### Data segment
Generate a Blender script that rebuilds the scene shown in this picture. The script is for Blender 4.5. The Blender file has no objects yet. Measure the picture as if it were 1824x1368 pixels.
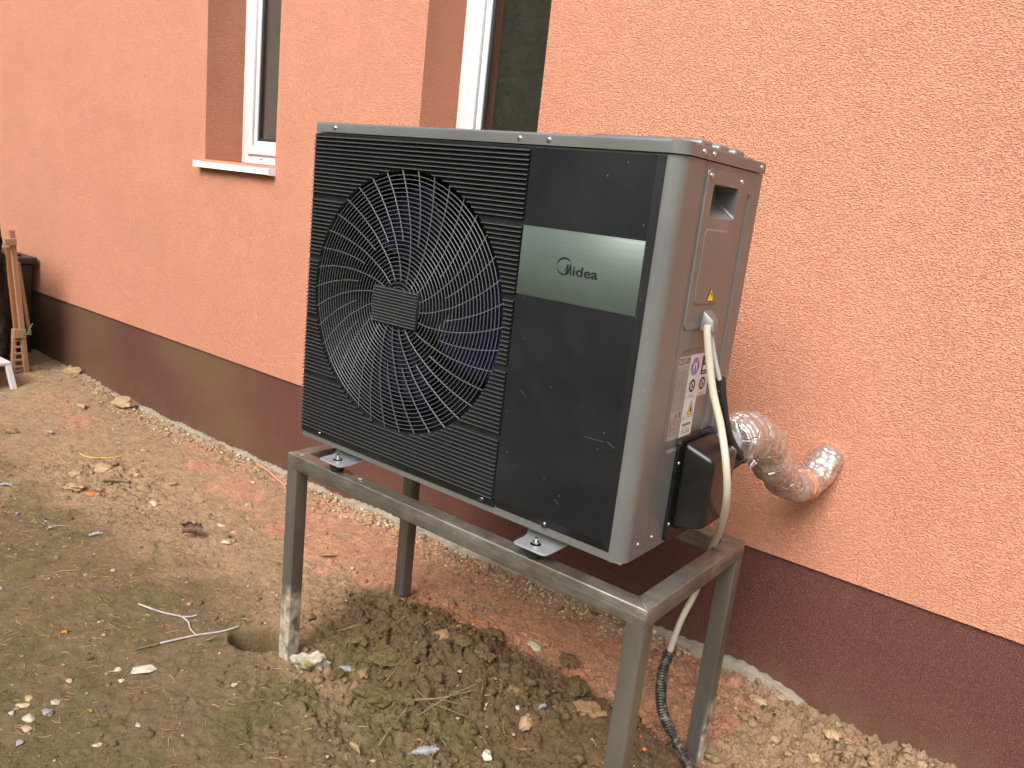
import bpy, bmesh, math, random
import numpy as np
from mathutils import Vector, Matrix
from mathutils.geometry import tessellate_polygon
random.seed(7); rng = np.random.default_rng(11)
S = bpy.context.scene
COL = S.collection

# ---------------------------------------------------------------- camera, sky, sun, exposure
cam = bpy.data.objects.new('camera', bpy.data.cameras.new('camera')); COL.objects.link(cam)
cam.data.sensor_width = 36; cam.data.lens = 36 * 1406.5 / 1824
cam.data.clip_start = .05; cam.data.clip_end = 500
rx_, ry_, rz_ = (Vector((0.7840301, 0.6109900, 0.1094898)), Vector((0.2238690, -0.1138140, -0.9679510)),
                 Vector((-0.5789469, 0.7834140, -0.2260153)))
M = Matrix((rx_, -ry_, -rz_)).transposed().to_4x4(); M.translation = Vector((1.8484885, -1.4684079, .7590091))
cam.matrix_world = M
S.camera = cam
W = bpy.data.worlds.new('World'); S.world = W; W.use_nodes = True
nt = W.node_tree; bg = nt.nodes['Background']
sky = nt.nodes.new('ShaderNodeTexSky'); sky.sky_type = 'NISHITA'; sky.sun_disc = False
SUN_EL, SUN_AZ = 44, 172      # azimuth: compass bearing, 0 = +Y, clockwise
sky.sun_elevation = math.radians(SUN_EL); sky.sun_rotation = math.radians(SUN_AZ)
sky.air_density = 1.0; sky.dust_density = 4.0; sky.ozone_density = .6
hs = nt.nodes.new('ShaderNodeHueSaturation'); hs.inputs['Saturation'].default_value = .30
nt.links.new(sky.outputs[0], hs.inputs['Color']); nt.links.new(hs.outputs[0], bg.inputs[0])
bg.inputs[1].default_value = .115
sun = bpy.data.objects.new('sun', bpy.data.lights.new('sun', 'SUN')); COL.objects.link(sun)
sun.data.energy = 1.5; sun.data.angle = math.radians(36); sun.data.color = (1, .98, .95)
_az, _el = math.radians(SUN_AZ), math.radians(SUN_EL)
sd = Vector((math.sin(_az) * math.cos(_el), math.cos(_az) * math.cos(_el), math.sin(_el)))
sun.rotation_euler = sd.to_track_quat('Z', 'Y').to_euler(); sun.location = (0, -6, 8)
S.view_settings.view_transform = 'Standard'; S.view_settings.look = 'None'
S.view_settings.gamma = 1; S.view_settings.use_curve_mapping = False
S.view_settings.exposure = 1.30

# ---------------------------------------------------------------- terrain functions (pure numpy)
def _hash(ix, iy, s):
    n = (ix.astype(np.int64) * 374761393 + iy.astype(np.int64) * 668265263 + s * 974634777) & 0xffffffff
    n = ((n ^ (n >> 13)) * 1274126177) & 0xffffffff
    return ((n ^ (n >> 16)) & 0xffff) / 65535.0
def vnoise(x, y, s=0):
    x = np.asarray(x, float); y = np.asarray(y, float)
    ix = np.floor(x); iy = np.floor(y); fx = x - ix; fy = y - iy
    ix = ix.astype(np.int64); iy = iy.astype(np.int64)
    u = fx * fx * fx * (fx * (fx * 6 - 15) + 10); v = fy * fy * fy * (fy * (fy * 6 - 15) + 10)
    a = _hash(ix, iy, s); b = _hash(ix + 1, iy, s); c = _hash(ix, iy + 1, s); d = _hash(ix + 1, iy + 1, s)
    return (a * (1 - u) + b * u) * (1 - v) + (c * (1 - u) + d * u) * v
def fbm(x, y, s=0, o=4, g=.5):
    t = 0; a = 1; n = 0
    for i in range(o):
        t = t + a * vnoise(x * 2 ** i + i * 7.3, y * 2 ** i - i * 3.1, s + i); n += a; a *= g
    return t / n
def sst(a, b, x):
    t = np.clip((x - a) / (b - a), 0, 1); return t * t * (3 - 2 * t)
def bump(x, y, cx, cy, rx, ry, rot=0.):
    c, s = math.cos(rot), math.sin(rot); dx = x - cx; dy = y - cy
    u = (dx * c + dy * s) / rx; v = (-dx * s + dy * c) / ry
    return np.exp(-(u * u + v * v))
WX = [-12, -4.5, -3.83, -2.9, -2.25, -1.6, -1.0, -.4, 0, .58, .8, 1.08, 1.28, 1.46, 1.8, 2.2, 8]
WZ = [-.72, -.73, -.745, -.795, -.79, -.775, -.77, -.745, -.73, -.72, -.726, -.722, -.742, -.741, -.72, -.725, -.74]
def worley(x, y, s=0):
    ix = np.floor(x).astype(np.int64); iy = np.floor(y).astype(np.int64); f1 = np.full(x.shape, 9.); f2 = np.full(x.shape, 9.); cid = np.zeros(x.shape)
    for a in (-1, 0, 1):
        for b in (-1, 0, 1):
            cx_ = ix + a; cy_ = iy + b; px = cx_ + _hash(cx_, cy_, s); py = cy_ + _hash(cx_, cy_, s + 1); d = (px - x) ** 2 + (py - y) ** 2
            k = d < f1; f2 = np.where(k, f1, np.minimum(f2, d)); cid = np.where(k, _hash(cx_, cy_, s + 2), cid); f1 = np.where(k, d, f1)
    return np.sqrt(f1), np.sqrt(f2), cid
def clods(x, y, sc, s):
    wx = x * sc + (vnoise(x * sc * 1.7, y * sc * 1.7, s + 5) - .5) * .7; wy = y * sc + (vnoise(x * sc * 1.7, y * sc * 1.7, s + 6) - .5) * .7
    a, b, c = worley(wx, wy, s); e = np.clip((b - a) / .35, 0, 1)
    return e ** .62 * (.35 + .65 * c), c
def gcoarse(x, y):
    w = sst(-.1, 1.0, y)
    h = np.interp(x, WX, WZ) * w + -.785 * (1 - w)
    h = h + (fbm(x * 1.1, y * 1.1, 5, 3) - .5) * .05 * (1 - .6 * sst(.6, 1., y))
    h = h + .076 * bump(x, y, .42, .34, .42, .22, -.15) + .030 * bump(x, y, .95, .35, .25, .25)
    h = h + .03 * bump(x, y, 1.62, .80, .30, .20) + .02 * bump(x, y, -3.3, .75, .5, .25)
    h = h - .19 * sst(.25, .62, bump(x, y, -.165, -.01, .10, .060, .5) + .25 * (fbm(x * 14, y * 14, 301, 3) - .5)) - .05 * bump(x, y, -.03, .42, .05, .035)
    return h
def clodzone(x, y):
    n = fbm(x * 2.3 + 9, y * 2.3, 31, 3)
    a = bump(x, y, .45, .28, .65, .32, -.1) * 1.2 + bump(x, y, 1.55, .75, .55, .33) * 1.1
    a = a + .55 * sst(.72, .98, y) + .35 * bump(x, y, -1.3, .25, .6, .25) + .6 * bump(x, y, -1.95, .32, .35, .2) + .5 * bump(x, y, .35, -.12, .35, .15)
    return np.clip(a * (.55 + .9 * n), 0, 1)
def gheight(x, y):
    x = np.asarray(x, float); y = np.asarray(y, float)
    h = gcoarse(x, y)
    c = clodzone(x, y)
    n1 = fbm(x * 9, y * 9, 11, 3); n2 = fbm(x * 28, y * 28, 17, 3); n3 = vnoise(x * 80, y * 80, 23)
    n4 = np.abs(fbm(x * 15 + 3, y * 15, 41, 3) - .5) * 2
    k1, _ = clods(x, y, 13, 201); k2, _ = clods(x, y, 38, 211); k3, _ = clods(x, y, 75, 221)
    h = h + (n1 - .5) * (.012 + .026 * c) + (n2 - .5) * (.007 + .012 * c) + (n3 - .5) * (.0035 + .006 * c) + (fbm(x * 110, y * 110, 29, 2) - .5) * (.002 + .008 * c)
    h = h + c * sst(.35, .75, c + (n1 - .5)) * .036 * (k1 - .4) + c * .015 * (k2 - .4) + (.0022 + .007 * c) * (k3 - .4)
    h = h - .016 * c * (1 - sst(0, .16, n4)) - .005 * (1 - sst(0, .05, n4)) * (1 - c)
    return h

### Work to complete
Would you reproduce the lines above, from the very first through the line containing "COL = S.collection", exactly and without the pictures?

### Response to this exercise
Generate a Blender script that rebuilds the scene shown in this picture. The script is for Blender 4.5. The Blender file has no objects yet. Measure the picture as if it were 1824x1368 pixels.
import bpy, bmesh, math, random
import numpy as np
from mathutils import Vector, Matrix
from mathutils.geometry import tessellate_polygon
random.seed(7); rng = np.random.default_rng(11)
S = bpy.context.scene
COL = S.collection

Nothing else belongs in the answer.